▶ INSTRUCTIONS TO FOLLOW:
Transcribe every line exactly. Leave the pictures behind.

▶ COLLECTED MATERIAL:
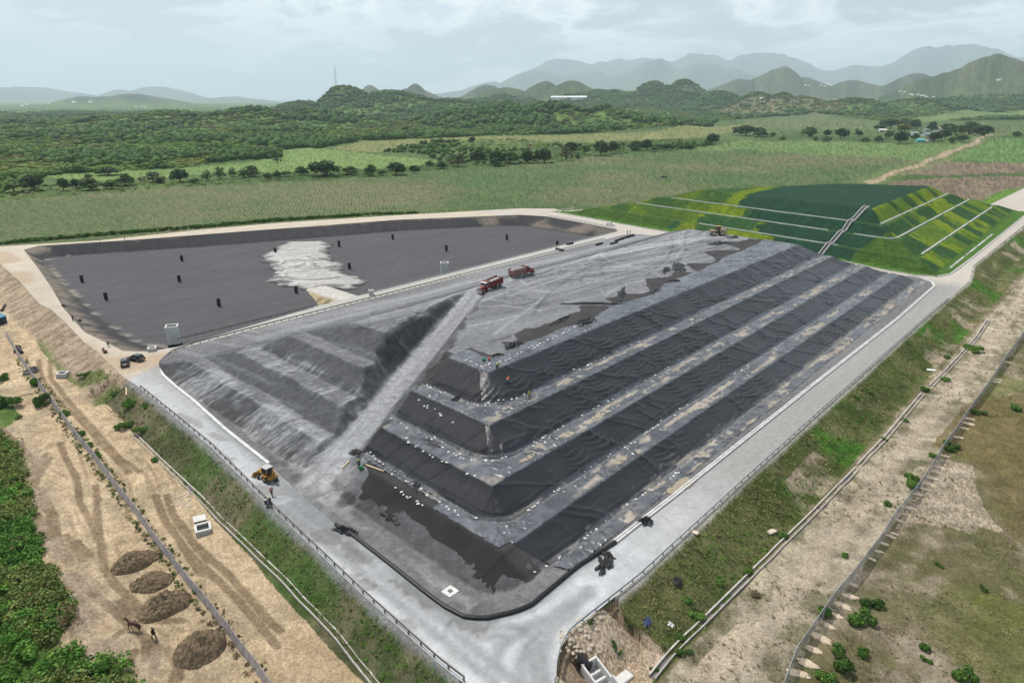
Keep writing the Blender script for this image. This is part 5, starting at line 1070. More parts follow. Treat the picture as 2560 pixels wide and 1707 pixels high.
# kerbs round the mound
def kerb(P, prof, m, label, z=0.): 
    P = np.asarray(P); P = resample(np.column_stack([P, np.full(len(P), z)]) if P.shape[1] == 2 else P, 1.5); o = ribbon('kerb', P, m, prof, None, True); return tag(o, label, 'kerb')
kerb(wpx([(402, 921), (408, 939), (441, 968.5), (482.6, 1001), (566, 1076), (672, 1160)]), [(-.3, -.05), (-.3, .3), (.1, .36), (.3, .3), (.3, -.05)], PIPEW, 'pale concrete kerb between the left road and the grey ash slopes')
kerb(wpx([(840, 1311), (879, 1335), (968, 1404), (1072, 1487), (1117, 1520), (1165, 1544), (1212, 1547), (1290, 1529), (1325.6, 1514), (1443, 1416), (1538, 1356)]), [(-.34, -.05), (-.3, .36), (-.08, .46), (.1, .45), (.34, .05)], PIPEB, 'low bund wrapped in black plastic round the bottom corner of the mound')
kerb(wpx([(1538, 1356), (1687, 1240), (1860, 1101), (2051, 949), (2241, 800), (2336.6, 716), (2331, 706), (2305, 696), (2271, 690)]), [(-.28, -.05), (-.28, .28), (.0, .3), (.0, .12), (.2, .12), (.2, .28), (.45, .26), (.45, -.05)], PIPEW, 'pale kerb gutter between the right road and the black plastic')
kerb(np.array([XY(*p) for p in ((299.5, 176), (287, 79), (281, 62), (279.3, 50), (282, 44.5), (290, 41), (330, 40), (480, 38))]), [(-.3, -.05), (-.3, .25), (.3, .25), (.3, -.05)], CONC, 'grey kerb round the foot of the green hill')
kerb(np.array([XY(*p) for p in ((300, 177), (304, 200), (311, 236), (316, 243), (330, 240))]), [(-.3, -.05), (-.3, .22), (.3, .22), (.3, -.05)], CONC, 'short grey kerb at the far left end of the green hill')
# open concrete drains outside the banks
def drain(P, label, w=.62, m=mat('weathered_concrete', (.44, .41, .36), var=.35, scale=1.)):
    r = empty('drain', tuple(P[0]), 0, label, 'drain'); Q = resample(np.asarray(P), 1.5) - np.asarray(P[0]); h = w / 2
    ribbon('channel', Q, STEELD, [(-h, .06), (-h, -.12), (h, -.12), (h, .06)], r)
    for sgn in (-1, 1):
        o = ribbon('wall', Q, m, [(sgn * h - .02, -.15), (sgn * h - .02, .22), (sgn * (h + .16) + .02, .22), (sgn * (h + .16) + .02, -.15)], r, True)
    return r
def pz(pts): P = resample(poly(pts, BASE), 1.5); return np.column_stack([P, np.maximum(zground(P[:, 0], P[:, 1]), BASE) + .06])
drain(pz([(332, 1085), (400, 1152), (500, 1245), (560, 1310), (700, 1450), (850, 1610), (930, 1707), (1010, 1800)]), 'open concrete drain at the foot of the left grassy bank')
drain(pz([(1630, 1693), (1672, 1641), (1878, 1437), (2000, 1317.5), cD(950, 1250)]), 'open concrete drain at the foot of the right bank, nearest stretch')
drain(pz([cD(970, 1220), cD(1220, 960), cD(1500, 622)]), 'open concrete drain at the foot of the right bank, middle stretch')
drain(pz([cD(1570, 560), cD(1700, 430), cD(1850, 268), cD(1960, 145), cD(2050, 0)]), 'open concrete drain at the foot of the right bank, farthest stretch')
# mesh fences
def mesh_mat():
    m = bpy.data.materials.new('wire_mesh'); m.use_nodes = True; t = m.node_tree; b = t.nodes['Principled BSDF']; b.inputs['Base Color'].default_value = (.19, .22, .25, 1); b.inputs['Metallic'].default_value = .3; b.inputs['Roughness'].default_value = .5
    uv = N(t, 'ShaderNodeUVMap'); sp = N(t, 'ShaderNodeSeparateXYZ'); L(t, uv.outputs[0], sp.inputs[0])
    def bars(q): return math_(t, 'LESS_THAN', math_(t, 'FRACT', math_(t, 'MULTIPLY', q, 6.0)), .40)
    k = math_(t, 'MAXIMUM', bars(math_(t, 'ADD', sp.outputs[0], sp.outputs[1])), bars(math_(t, 'SUBTRACT', sp.outputs[0], sp.outputs[1])))
    L(t, k, b.inputs['Alpha']); return m
MESHM = mesh_mat(); 
def fence(P, step, h, label, m, post_m):
    P = np.asarray(P); Q = resample(P, step); base = Q[0]; r = empty('fence', tuple(base), 0, label, 'fence')
    L_ = resample(P, .8) - base; d = np.concatenate([[0], np.cumsum(np.linalg.norm(np.diff(L_, axis=0), axis=1))]); n = len(L_)
    V = np.concatenate([L_ + [0, 0, .05], L_ + [0, 0, h]]); F = np.array([(i, i + 1, n + i + 1, n + i) for i in range(n - 1)]); uv = np.concatenate([np.column_stack([d, d * 0]), np.column_stack([d, d * 0 + h])])
    np_mesh('mesh_panel', V, F, m, False, uv=uv, parent=r); MBt = MB(); MBt.tube([tuple(q + [0, 0, h]) for q in L_], .035, 5); MBt.build('top_rail', post_m, r)
    pm = MB().cyl((0, 0, -.3), (0, 0, h + .1), .06, .06, 6).mesh('post', post_m)
    for q in Q[:100]: link(bpy.data.objects.new('post', pm), r).location = q - base
    return Q
def on_ground(pts):
    P = poly(pts, BASE); P = resample(P, 1.5); return np.column_stack([P, zground(P[:, 0], P[:, 1])])
fr_pts = [cF(310, 1568 + 120), cF(430, 1360), cF(590, 1140), cF(760, 880), cF(905, 720), cF(1060, 510), cF(1170, 360), cF(1260, 210), cF(1430, 0), cD(1560, 1290), cD(1650, 1130), cD(1800, 920), cD(1900, 770), cD(2060, 550), cD(2190, 350), cD(2350, 130), (2600, 790)]
FQ = fence(on_ground(fr_pts), 3.2, 2.0, 'long galvanised wire mesh fence crossing the dry ground at right', MESHM, STEELG)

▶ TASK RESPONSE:
Keep writing the Blender script for this image. This is part 5, starting at line 1070. More parts follow. Treat the picture as 2560 pixels wide and 1707 pixels high.
# kerbs round the mound
def kerb(P, prof, m, label, z=0.): 
    P = np.asarray(P); P = resample(np.column_stack([P, np.full(len(P), z)]) if P.shape[1] == 2 else P, 1.5); o = ribbon('kerb', P, m, prof, None, True); return tag(o, label, 'kerb')
kerb(wpx([(402, 921), (408, 939), (441, 968.5), (482.6, 1001), (566, 1076), (672, 1160)]), [(-.3, -.05), (-.3, .3), (.1, .36), (.3, .3), (.3, -.05)], PIPEW, 'pale concrete kerb between the left road and the grey ash slopes')
kerb(wpx([(840, 1311), (879, 1335), (968, 1404), (1072, 1487), (1117, 1520), (1165, 1544), (1212, 1547), (1290, 1529), (1325.6, 1514), (1443, 1416), (1538, 1356)]), [(-.34, -.05), (-.3, .36), (-.08, .46), (.1, .45), (.34, .05)], PIPEB, 'low bund wrapped in black plastic round the bottom corner of the mound')
kerb(wpx([(1538, 1356), (1687, 1240), (1860, 1101), (2051, 949), (2241, 800), (2336.6, 716), (2331, 706), (2305, 696), (2271, 690)]), [(-.28, -.05), (-.28, .28), (.0, .3), (.0, .12), (.2, .12), (.2, .28), (.45, .26), (.45, -.05)], PIPEW, 'pale kerb gutter between the right road and the black plastic')
kerb(np.array([XY(*p) for p in ((299.5, 176), (287, 79), (281, 62), (279.3, 50), (282, 44.5), (290, 41), (330, 40), (480, 38))]), [(-.3, -.05), (-.3, .25), (.3, .25), (.3, -.05)], CONC, 'grey kerb round the foot of the green hill')
kerb(np.array([XY(*p) for p in ((300, 177), (304, 200), (311, 236), (316, 243), (330, 240))]), [(-.3, -.05), (-.3, .22), (.3, .22), (.3, -.05)], CONC, 'short grey kerb at the far left end of the green hill')
# open concrete drains outside the banks
def drain(P, label, w=.62, m=mat('weathered_concrete', (.44, .41, .36), var=.35, scale=1.)):
    r = empty('drain', tuple(P[0]), 0, label, 'drain'); Q = resample(np.asarray(P), 1.5) - np.asarray(P[0]); h = w / 2
    ribbon('channel', Q, STEELD, [(-h, .06), (-h, -.12), (h, -.12), (h, .06)], r)
    for sgn in (-1, 1):
        o = ribbon('wall', Q, m, [(sgn * h - .02, -.15), (sgn * h - .02, .22), (sgn * (h + .16) + .02, .22), (sgn * (h + .16) + .02, -.15)], r, True)
    return r
def pz(pts): P = resample(poly(pts, BASE), 1.5); return np.column_stack([P, np.maximum(zground(P[:, 0], P[:, 1]), BASE) + .06])
drain(pz([(332, 1085), (400, 1152), (500, 1245), (560, 1310), (700, 1450), (850, 1610), (930, 1707), (1010, 1800)]), 'open concrete drain at the foot of the left grassy bank')
drain(pz([(1630, 1693), (1672, 1641), (1878, 1437), (2000, 1317.5), cD(950, 1250)]), 'open concrete drain at the foot of the right bank, nearest stretch')
drain(pz([cD(970, 1220), cD(1220, 960), cD(1500, 622)]), 'open concrete drain at the foot of the right bank, middle stretch')
drain(pz([cD(1570, 560), cD(1700, 430), cD(1850, 268), cD(1960, 145), cD(2050, 0)]), 'open concrete drain at the foot of the right bank, farthest stretch')
# mesh fences
def mesh_mat():
    m = bpy.data.materials.new('wire_mesh'); m.use_nodes = True; t = m.node_tree; b = t.nodes['Principled BSDF']; b.inputs['Base Color'].default_value = (.19, .22, .25, 1); b.inputs['Metallic'].default_value = .3; b.inputs['Roughness'].default_value = .5
    uv = N(t, 'ShaderNodeUVMap'); sp = N(t, 'ShaderNodeSeparateXYZ'); L(t, uv.outputs[0], sp.inputs[0])
    def bars(q): return math_(t, 'LESS_THAN', math_(t, 'FRACT', math_(t, 'MULTIPLY', q, 6.0)), .40)
    k = math_(t, 'MAXIMUM', bars(math_(t, 'ADD', sp.outputs[0], sp.outputs[1])), bars(math_(t, 'SUBTRACT', sp.outputs[0], sp.outputs[1])))
    L(t, k, b.inputs['Alpha']); return m
MESHM = mesh_mat(); 
def fence(P, step, h, label, m, post_m):
    P = np.asarray(P); Q = resample(P, step); base = Q[0]; r = empty('fence', tuple(base), 0, label, 'fence')
    L_ = resample(P, .8) - base; d = np.concatenate([[0], np.cumsum(np.linalg.norm(np.diff(L_, axis=0), axis=1))]); n = len(L_)
    V = np.concatenate([L_ + [0, 0, .05], L_ + [0, 0, h]]); F = np.array([(i, i + 1, n + i + 1, n + i) for i in range(n - 1)]); uv = np.concatenate([np.column_stack([d, d * 0]), np.column_stack([d, d * 0 + h])])
    np_mesh('mesh_panel', V, F, m, False, uv=uv, parent=r); MBt = MB(); MBt.tube([tuple(q + [0, 0, h]) for q in L_], .035, 5); MBt.build('top_rail', post_m, r)
    pm = MB().cyl((0, 0, -.3), (0, 0, h + .1), .06, .06, 6).mesh('post', post_m)
    for q in Q[:100]: link(bpy.data.objects.new('post', pm), r).location = q - base
    return Q
def on_ground(pts):
    P = poly(pts, BASE); P = resample(P, 1.5); return np.column_stack([P, zground(P[:, 0], P[:, 1])])
fr_pts = [cF(310, 1568 + 120), cF(430, 1360), cF(590, 1140), cF(760, 880), cF(905, 720), cF(1060, 510), cF(1170, 360), cF(1260, 210), cF(1430, 0), cD(1560, 1290), cD(1650, 1130), cD(1800, 920), cD(1900, 770), cD(2060, 550), cD(2190, 350), cD(2350, 130), (2600, 790)]
FQ = fence(on_ground(fr_pts), 3.2, 2.0, 'long galvanised wire mesh fence crossing the dry ground at right', MESHM, STEELG)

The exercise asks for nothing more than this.